Knowing when to appeal and when to pack up and go home is an extremely important part of an attorney’s job. Appeals cost money and take time. And in a personal injury case like this, that time and money is almost always going to come from the plaintiff’s lawyer because they tend to operate on a contingency fee basis. That is, the plaintiff pays nothing for the lawyer’s time or materials, and in exchange the lawyer claims 1/3rd of any award or settlement. The firm representing Harper only works on a contingency fee basis, so they took a business risk by filing an appeal to State of Minnesota Court of Appeals.
The specifics of an a judicial structure vary from jurisdiction to jurisdiction, but the model in Minnesota is fairly representative. There is a trial court level at which witnesses are examined and cross examined, facts are found, etc. This is what you are probably used to seeing on television and in movies. Law and Order, a Civil Action, and of course my favorite, My Cousin Vinny. Trial courts often have juries and opening arguments and closing arguments, although here we skipped all that when the trial judge granted Herman’s motion for summary judgment.
Next up is the Court of Appeals, where the parties may go to dispute whether the trial court made a mistake of law, misapplied the law, or made a process error (e.g. improperly allowed something into evidence). There are various other reasons to appeal, including if the finder of fact made an egregious error as to the facts of a case, but they are less common and not applicable here. In Minnesota, as in most jurisdictions, any trial court case can be appealed to the Court of Appeals and the case will be reviewed by a panel of three judges.
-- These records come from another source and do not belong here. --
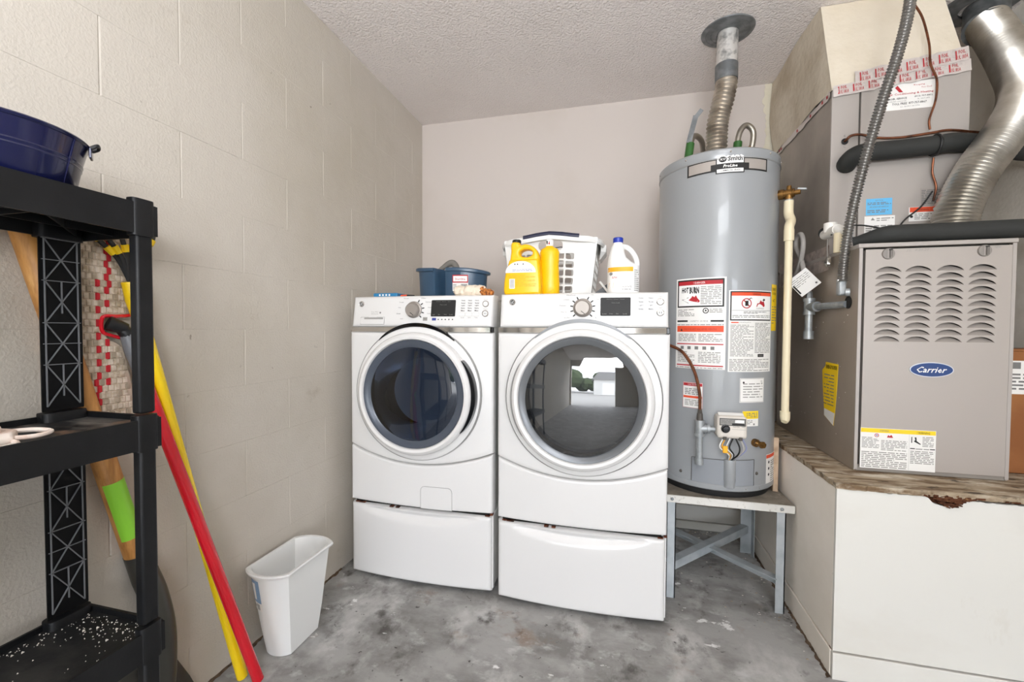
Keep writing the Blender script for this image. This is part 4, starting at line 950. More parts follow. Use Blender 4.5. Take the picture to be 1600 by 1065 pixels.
# oval emblem
ov = MB(); ov.prism([(0.9965+0.060*cos(2*pi*i/48), 0.983+0.0245*sin(2*pi*i/48)) for i in range(48)], lambda u, v, w: (u, DY-w, v), 0.0, 0.003); emb = ov.build('oval_emblem', fu, 'oval_silver', smooth=False)
eq = Print(plane_xz(DY-0.003)); eq.poly([(0.9965+0.0575*cos(2*pi*i/48), 0.983+0.0222*sin(2*pi*i/48)) for i in range(48)], 'oval_blue', 1)
eq.text('Carrier', 0.9965, 0.9735, 0.0195, 'print_white', 0.083, 3, 0.012, 0.35, 'c').build('logo_text', emb)
# caution sheet on the door
o = MB().box(0.803, 1.016, DY-0.0006, DY, 0.644, 0.781).build('caution_label', fu, 'paper', smooth=False)
q = Print(plane_xz(DY-0.0006)); a0, a1 = 0.803, 1.016
q.rect(a0+0.001, 0.766, a1-0.001, 0.780, 'print_yellow').text('WARNING', a0+0.068, 0.770, 0.006, 'print_grey', 0.026, 2, 0, 0, 'c').text('! WARNING', a0+0.178, 0.769, 0.007, 'print_black', 0.036, 2, 0, 0, 'c')
q.ring(a0+0.047, 0.757, 0.0045, 0.0065, 'print_red').disc(a0+0.047, 0.757, 0.003, 'print_lilac', 1, 10).poly([(a0+0.076, 0.751), (a0+0.080, 0.760), (a0+0.084, 0.756), (a0+0.089, 0.761), (a0+0.094, 0.751)], 'print_red')
q.greek(a0+0.004, 0.712, a0+0.055, 0.752, 0.0048, 'print_mid').greek(a0+0.060, 0.706, a0+0.134, 0.744, 0.0052, 'print_mid').greek(a0+0.004, 0.648, a0+0.134, 0.704, 0.0062, 'print_mid').rect(a0+0.139, 0.646, a0+0.1395, 0.766, 'print_mid')
q.rect(a0+0.145, 0.738, a0+0.1475, 0.758, 'print_black').poly([(a0+0.154, 0.757), (a0+0.159, 0.757), (a0+0.160, 0.745), (a0+0.172, 0.735), (a0+0.170, 0.733), (a0+0.157, 0.740), (a0+0.152, 0.743), (a0+0.156, 0.748)], 'print_black')
q.greek(a0+0.176, 0.725, a1-0.006, 0.762, 0.005, 'print_mid').rect(a0+0.142, 0.7175, a0+0.156, 0.7205, 'print_black').rect(a1-0.016, 0.7175, a1-0.002, 0.7205, 'print_black').greek(a0+0.158, 0.717, a1-0.018, 0.722, 0.005, 'print_grey').greek(a0+0.143, 0.665, a1-0.004, 0.714, 0.0056, 'print_mid')
q.build('text', o)
# yellow torn energy sheet on the side
ymap = lambda u, v, l: (FX0-0.0008-l, u, v)
o = MB().prism([(1.822, 0.985), (1.920, 0.988), (1.922, 0.972), (1.948, 0.955), (1.940, 0.885), (1.925, 0.800), (1.924, 0.778), (1.848, 0.752), (1.838, 0.81), (1.828, 0.90)], lambda u, v, w: (FX0-w, u, v), 0, 0.0008).build('energy_sheet', fu, 'yellow_paper', smooth=False)
q = Print(lambda u, v, l: (FX0-0.0008-l, u, v))
q.poly([(1.8402, 0.80), (1.9248, 0.806), (1.9235, 0.779), (1.8485, 0.753)], 'paper', 1)
q.text('ENERGYGUIDE', 1.915, 0.963, 0.015, 'print_black', -0.085, 2, 0.02); q.greek(1.850, 0.82, 1.930, 0.950, 0.0125, 'print_grey', th=0.3)
q.build('text', o)

MB().box(PX+0.013, PX+0.02, PY+0.03, YB-0.03, 0.02, 0.2).build('side_backing', pl, 'rotwood', smooth=False)
# ---- evaporator coil cabinet on top
EX0, EX1, EY, EYB, EZ0, EZ1 = 0.788, 1.224, 1.93, 2.50, 1.4045, 2.035
ec = thing('coil_cabinet', 'beige evaporator coil cabinet stacked behind the black pipe on the furnace', 'air handler', (1.0, 2.2, EZ0))
MB().box(EX0, EX1, EY+0.006, EYB, EZ0, EZ1).build('case', ec, 'coil_side', smooth=False)
MB().box(EX0, 0.879, EY-0.002, EY+0.006, EZ0+0.002, EZ1).build('connection_panel', ec, 'coil', bevel=0.0015)
MB().box(0.885, EX1, EY-0.002, EY+0.006, EZ0+0.002, EZ1+0.03).build('access_panel', ec, 'coil', bevel=0.0015)
MB().box(0.879, 0.885, EY+0.003, EY+0.0065, EZ0, EZ1).build('panel_gap', ec, 'latch_dark', smooth=False)
MB().lathe([(0.010, 0), (0.012, -0.003), (0.006, -0.0045), (1e-4, -0.0045)], (0.833, EY-0.002, 1.836), 18, 'Y').build('grommet', ec, 'rubber')
cq = Print(plane_xz(EY-0.002)); cq.text('4', 0.829, 1.853, 0.010, 'print_grey').text('C', 0.829, 1.812, 0.010, 'print_grey').build('stamp_text', ec)
# installer sticker
o = MB().box(0.966, 1.116, EY-0.0028, EY-0.002, 1.936, 2.036).build('installer_sticker', ec, 'paper', smooth=False)
q = Print(plane_xz(EY-0.0028)); s0 = 0.966
q.poly([(s0+0.026, 2.018), (s0+0.034, 2.026), (s0+0.052, 2.000), (s0+0.040, 2.000)], 'print_red').text('AC', s0+0.004, 2.006, 0.007, 'print_grey').text('Keeping', s0+0.085, 2.018, 0.007, 'print_red', 0.034).text('You Cool', s0+0.108, 2.009, 0.006, 'print_red', 0.032)
q.text('Air Conditioning & Heating', s0+0.004, 1.988, 0.0095, 'print_red', 0.142, 2, 0.01).text('24 HR. SERVICE', s0+0.004, 1.974, 0.007, 'print_black', 0.060, 2, 0.015).text('(813) 757-8852', s0+0.088, 1.976, 0.007, 'print_black', 0.056, 2, 0.01).text('residential commercial', s0+0.004, 1.966, 0.0045, 'print_grey', 0.058).text('FL 1817 2470', s0+0.098, 1.968, 0.0045, 'print_grey', 0.038)
q.text('TOLL FREE  877-757-8867', s0+0.018, 1.954, 0.008, 'print_black', 0.108, 2, 0.012).text('Lic. #CAC 1813706', s0+0.045, 1.944, 0.005, 'print_grey', 0.06).build('text', o)
o = MB().box(0.910, 0.994, EY-0.0028, EY-0.002, 1.550, 1.612).build('notice_sticker', ec, 'sky_label', smooth=False)
q = Print(plane_xz(EY-0.0028)); q.text('NOTICE', 0.952, 1.602, 0.005, 'print_grey', 0.024, 1, 0, 0, 'c').greek(0.914, 1.587, 0.990, 1.600, 0.0055, 'print_grey').text('IMPORTANT INFORMATION', 0.952, 1.577, 0.006, 'print_grey', 0.06, 1, 0, 0, 'c').greek(0.914, 1.553, 0.990, 1.572, 0.0065, 'print_grey').build('text', o)
o = MB().box(0.906, 1.004, EY-0.0028, EY-0.002, 1.480, 1.546).build('service_sticker', ec, 'paper', smooth=False)
q = Print(plane_xz(EY-0.0028)); q.poly([(0.926, 1.530), (0.932, 1.541), (0.940, 1.530)], 'print_mid').greek(0.945, 1.520, 1.0, 1.542, 0.0075, 'print_mid').greek(0.910, 1.485, 1.0, 1.515, 0.0085, 'print_mid').build('text', o)
o = MB().box(1.082, 1.165, EY-0.0028, EY-0.002, 1.578, 1.640).build('rating_sticker', ec, 'cabinet', smooth=False)
q = Print(plane_xz(EY-0.0028)); q.greek(1.085, 1.58, 1.163, 1.636, 0.006, 'print_grey').build('text', o)
o = MB().box(1.048, 1.130, EY-0.0028, EY-0.002, 1.520, 1.572).build('orange_sticker', ec, 'paper', smooth=False)
q = Print(plane_xz(EY-0.0028)); q.rect(1.050, 1.553, 1.128, 1.571, 'print_orange').text('WARNING', 1.09, 1.558, 0.007, 'print_black', 0.035, 2, 0, 0, 'c').greek(1.065, 1.523, 1.128, 1.550, 0.006, 'print_mid').disc(1.056, 1.537, 0.005, 'print_black', 1, 12).build('text', o)
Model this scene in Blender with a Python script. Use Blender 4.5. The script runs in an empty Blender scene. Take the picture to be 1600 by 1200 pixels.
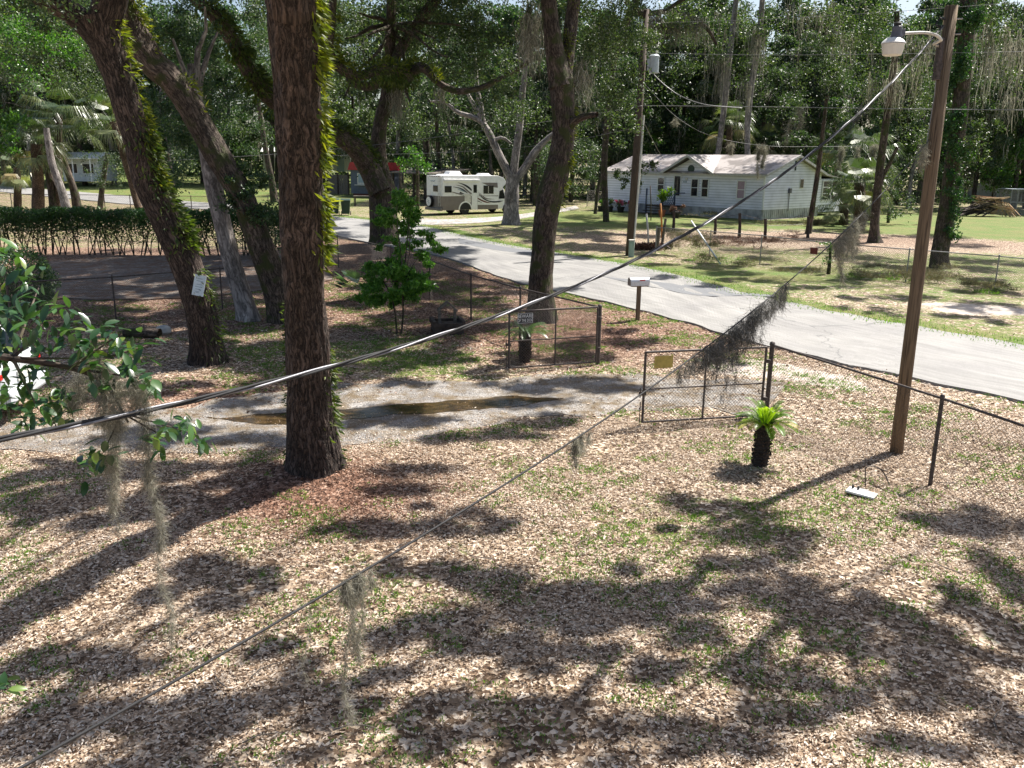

Here, Harper argued that Judge Pierce erred in finding that a boat captain and social host in Herman’s situation owed no duty to a diver in Harper’s situation. Unsurprisingly, Herman countered that Pierce made the right call. In an opinion written by Roland C. Amundson, the Appeals Panel agreed this time with Harper. Specifically, it said that:
“Respondent [Herman] owed a duty of care to warn appellant [Harper] not to dive from the boat because he knew the water was dangerously shallow. Respondent voluntarily assumed a duty to exercise reasonable care when he allowed appellant to embark on his boat.” Harper v. Herman, C0-92-196, Minn. Ct. App.(1992).
In Minnesota, the ruling issued by the Court of Appeals is almost always final, as only around 100 of the 2000+ cases it decides every year are granted state Supreme Court review. Like its more famous cousin, the United States Supreme Court, appeal to the Supreme Court of Minnesota is not automatic. Appellants who wish further review by the Supreme Court must file a Petition for Review of Decision of Court of Appeals, and only around one in eight petitions are granted.
If the Supreme Court had not granted review of Harper v. Herman, we almost certainly would not be talking about it now. Instead, the case would have been remanded to the trial court to go ahead with the trial that Jeff Harper wanted all along. He STILL may have lost based on the facts. For example, we know that in sworn depositions, Harper claimed that the boat was 200 feet from shore while Herman believed the distance was only 30-40 feet. A jury could very well have found in favor of Herman if it believed his rendition of the facts even though Harper had won at the appeals level.
But we will never know what a jury would have found, because here, the Supreme Court did choose this case for review. And in the end the seven-judge state Supreme Court sided with Herman, saying that:
“Superior knowledge of a dangerous condition by itself, in the absence of a duty to provide protection, is insufficient to establish liability in negligence. Thus, Herman’s knowledge that the water was ‘dangerously shallow’ without more does not create liability...In this case, Harper was not deprived of opportunities to protect himself, and Herman was not expected to provide protection.” Harper v. Herman, 499 N.W.2d 472 (1993).
So for those keeping score at home, Herman won. Almost seven years after the accident, and four years after the case was filed, the parties would no longer be in litigation. Harper would collect nothing from Herman despite his severe injuries. Herman, for his troubles, undoubtedly paid a significant amount of money to his attorneys to defend him over all the years of litigation. By the nature of the activity, defense attorneys do not operate on a contingency fee basis.
We don’t really know what happened to Jeff Harper and Theodore Herman. Today, Harper would be a 50-something quadriplegic person, while Herman would be in his 90s. It’s been over 30 years since both of their lives were turned upside-down by the activities on a 26 foot Thunderbird Motorboat. But as evident from our summary above, their story did not end when Jeff Harper hit the lakebed. Instead, Harper and Herman were tied together in the aftermath through years of litigation. And because their dispute was reviewed by the Minnesota Supreme Court, in a way they are tied together forever.
When we read cases in law school, we rarely think about all that came before the decision we read. Students don’t know about arguments that won and lost at the stages below. For example, the Minnesota State Supreme Court never mentioned the distinction between swimming and diving in its opinion, even though that was the basis for Herman’s initial win. Students aren’t given the opportunity to consider why a losing party appealed, or even how the litigation itself impacted the parties or their attorneys. In researching this article, we reached out to the attorney for Jeffrey Harper, who is still in practice (Herman’s attorney has since retired). She did not respond to our inquiry. Given the battle she fought on behalf of her client and lost, one can only wonder how much that loss hurts to this day. Behind each case there is a story. There are winners and losers, but nearly everybody is impacted in some crucial and important way.